- GIVEN REQUEST -
Reproduce verbatim the lines up to and including the one with "tile(max(xa, -1.884), ya, min(xb, XR), yb, m_beige, .0013)", starting from the first.

<<<<

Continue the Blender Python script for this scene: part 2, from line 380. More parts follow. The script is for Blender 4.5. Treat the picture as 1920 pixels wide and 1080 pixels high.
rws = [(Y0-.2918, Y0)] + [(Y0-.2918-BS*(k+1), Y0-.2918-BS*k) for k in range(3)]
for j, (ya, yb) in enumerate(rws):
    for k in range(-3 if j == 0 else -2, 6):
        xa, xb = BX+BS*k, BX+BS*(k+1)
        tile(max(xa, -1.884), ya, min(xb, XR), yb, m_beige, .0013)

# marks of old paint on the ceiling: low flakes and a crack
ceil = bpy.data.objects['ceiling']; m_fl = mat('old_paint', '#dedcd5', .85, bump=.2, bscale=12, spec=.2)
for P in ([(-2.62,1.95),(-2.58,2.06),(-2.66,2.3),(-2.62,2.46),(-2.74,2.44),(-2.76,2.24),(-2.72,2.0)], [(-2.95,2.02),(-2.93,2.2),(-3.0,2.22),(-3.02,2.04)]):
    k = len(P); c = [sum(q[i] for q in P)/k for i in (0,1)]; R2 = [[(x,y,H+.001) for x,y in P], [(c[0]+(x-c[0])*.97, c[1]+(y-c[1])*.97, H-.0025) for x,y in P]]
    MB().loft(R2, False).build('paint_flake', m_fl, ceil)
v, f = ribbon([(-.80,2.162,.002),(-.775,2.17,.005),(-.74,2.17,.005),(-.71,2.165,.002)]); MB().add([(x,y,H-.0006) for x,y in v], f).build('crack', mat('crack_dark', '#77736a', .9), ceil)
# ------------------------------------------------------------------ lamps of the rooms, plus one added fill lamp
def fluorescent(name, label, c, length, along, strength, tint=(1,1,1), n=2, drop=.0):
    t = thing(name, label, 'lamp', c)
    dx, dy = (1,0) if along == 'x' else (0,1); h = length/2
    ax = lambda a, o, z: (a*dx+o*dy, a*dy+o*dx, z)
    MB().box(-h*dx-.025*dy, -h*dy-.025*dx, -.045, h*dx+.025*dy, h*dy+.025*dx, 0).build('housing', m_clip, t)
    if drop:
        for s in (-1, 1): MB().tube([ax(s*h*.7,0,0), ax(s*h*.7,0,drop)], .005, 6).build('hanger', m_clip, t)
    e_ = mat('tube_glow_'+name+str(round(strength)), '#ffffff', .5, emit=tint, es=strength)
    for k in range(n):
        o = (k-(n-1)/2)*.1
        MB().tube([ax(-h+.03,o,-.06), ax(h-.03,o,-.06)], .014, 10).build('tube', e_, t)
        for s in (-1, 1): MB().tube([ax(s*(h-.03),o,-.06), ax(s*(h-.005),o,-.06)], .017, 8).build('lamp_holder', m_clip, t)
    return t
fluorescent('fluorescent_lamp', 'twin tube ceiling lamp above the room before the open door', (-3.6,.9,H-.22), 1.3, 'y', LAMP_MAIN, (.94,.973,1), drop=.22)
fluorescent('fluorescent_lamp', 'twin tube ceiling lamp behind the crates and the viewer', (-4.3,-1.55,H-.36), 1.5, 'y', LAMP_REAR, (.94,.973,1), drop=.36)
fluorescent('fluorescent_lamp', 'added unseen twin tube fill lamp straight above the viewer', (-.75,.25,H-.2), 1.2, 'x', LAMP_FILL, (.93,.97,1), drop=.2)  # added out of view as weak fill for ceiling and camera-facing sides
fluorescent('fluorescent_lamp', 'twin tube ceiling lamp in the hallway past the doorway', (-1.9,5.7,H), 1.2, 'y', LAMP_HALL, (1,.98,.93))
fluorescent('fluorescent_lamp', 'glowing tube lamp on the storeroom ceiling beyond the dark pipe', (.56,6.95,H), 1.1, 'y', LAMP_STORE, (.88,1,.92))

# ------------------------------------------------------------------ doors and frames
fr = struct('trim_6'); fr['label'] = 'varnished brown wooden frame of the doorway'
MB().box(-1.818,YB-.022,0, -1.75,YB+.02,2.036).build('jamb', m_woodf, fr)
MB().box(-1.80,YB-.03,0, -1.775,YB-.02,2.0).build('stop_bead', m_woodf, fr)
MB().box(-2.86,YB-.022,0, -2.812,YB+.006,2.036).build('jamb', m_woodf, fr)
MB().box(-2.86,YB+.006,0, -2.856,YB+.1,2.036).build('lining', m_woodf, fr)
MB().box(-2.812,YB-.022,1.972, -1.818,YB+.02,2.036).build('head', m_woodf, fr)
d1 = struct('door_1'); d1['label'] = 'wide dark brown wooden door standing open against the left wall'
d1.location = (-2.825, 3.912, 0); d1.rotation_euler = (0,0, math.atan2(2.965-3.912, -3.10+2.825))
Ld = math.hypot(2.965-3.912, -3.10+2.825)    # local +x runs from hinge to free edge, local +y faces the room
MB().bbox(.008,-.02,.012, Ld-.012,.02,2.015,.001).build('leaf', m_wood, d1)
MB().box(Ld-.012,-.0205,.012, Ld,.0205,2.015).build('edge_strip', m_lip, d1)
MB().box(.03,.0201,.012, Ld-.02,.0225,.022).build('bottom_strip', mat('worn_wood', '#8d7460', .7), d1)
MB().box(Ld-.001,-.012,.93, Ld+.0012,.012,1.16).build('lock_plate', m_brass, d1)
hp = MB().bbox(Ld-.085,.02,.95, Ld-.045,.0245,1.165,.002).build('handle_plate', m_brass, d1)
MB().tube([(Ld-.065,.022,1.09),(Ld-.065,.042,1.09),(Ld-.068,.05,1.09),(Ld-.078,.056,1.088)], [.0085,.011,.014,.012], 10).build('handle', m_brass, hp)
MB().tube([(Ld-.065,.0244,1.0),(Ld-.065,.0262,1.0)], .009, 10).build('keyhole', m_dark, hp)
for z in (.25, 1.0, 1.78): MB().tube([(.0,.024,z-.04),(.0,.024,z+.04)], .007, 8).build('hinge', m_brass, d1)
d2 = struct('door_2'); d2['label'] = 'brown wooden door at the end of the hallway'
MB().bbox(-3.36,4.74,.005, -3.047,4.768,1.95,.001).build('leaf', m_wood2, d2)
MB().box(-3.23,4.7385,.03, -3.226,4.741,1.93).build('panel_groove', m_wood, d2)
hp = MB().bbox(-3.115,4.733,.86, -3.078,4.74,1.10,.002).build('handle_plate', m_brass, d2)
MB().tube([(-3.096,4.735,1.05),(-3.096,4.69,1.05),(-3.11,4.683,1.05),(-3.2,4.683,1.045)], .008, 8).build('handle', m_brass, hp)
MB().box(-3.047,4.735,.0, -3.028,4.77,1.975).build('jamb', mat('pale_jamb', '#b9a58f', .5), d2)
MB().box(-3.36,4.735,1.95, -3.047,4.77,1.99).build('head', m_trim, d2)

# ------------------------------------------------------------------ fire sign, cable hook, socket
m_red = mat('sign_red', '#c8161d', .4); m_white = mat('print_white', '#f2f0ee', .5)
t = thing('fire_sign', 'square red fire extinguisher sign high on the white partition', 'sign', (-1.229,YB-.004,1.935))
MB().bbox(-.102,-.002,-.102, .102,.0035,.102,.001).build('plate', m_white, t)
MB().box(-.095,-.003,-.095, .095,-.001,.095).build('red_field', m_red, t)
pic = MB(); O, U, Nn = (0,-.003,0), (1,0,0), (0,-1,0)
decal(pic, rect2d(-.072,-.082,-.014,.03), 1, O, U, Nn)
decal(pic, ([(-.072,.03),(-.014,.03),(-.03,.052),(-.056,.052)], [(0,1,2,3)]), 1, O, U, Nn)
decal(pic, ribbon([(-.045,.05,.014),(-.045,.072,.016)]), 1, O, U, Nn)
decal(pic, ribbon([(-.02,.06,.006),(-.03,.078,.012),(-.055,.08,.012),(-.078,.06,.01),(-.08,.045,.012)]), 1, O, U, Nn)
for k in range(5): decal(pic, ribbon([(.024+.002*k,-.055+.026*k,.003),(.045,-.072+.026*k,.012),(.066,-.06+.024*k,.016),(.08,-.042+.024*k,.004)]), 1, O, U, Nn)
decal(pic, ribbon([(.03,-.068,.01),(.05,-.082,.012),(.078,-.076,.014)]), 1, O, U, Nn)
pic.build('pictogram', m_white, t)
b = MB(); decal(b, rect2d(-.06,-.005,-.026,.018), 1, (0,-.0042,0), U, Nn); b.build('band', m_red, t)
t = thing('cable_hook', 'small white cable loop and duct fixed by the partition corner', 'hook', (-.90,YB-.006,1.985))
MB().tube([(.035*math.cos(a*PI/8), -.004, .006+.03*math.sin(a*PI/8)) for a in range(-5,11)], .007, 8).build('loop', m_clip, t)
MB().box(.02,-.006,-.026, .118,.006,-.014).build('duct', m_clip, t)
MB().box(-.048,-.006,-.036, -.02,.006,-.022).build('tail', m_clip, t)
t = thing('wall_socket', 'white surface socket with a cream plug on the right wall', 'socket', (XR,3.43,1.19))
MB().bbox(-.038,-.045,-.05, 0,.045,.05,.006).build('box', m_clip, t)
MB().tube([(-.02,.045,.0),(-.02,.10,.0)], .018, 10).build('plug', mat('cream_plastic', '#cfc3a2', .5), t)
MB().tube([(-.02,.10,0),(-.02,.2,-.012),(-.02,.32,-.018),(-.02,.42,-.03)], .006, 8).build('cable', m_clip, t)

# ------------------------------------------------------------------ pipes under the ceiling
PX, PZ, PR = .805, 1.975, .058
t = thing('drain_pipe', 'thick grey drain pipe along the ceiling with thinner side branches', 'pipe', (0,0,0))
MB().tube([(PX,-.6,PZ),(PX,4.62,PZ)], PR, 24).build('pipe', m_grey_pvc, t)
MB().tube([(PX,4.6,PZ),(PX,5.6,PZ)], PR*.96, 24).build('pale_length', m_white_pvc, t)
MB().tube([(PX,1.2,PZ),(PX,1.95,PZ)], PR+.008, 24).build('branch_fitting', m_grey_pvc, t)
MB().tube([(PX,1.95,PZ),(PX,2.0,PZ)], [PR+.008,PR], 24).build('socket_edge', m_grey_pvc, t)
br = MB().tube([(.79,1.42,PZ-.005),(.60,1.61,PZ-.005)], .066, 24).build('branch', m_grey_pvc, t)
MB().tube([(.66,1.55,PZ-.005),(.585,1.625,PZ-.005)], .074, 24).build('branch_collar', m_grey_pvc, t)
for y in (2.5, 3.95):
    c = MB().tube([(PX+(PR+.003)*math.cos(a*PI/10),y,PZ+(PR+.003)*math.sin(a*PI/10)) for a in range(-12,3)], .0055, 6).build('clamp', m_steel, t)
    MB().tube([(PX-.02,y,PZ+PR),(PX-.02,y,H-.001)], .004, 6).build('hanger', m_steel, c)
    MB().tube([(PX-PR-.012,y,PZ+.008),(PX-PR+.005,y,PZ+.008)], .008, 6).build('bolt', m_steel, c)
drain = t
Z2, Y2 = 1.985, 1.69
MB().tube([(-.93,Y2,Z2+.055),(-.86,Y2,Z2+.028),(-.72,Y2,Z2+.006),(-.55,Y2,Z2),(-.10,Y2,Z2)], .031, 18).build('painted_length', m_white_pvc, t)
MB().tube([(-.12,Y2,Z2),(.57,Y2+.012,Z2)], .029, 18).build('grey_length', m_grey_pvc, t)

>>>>

- ANSWER TO THIS PROBLEM -
Continue the Blender Python script for this scene: part 2, from line 380. More parts follow. The script is for Blender 4.5. Treat the picture as 1920 pixels wide and 1080 pixels high.
rws = [(Y0-.2918, Y0)] + [(Y0-.2918-BS*(k+1), Y0-.2918-BS*k) for k in range(3)]
for j, (ya, yb) in enumerate(rws):
    for k in range(-3 if j == 0 else -2, 6):
        xa, xb = BX+BS*k, BX+BS*(k+1)
        tile(max(xa, -1.884), ya, min(xb, XR), yb, m_beige, .0013)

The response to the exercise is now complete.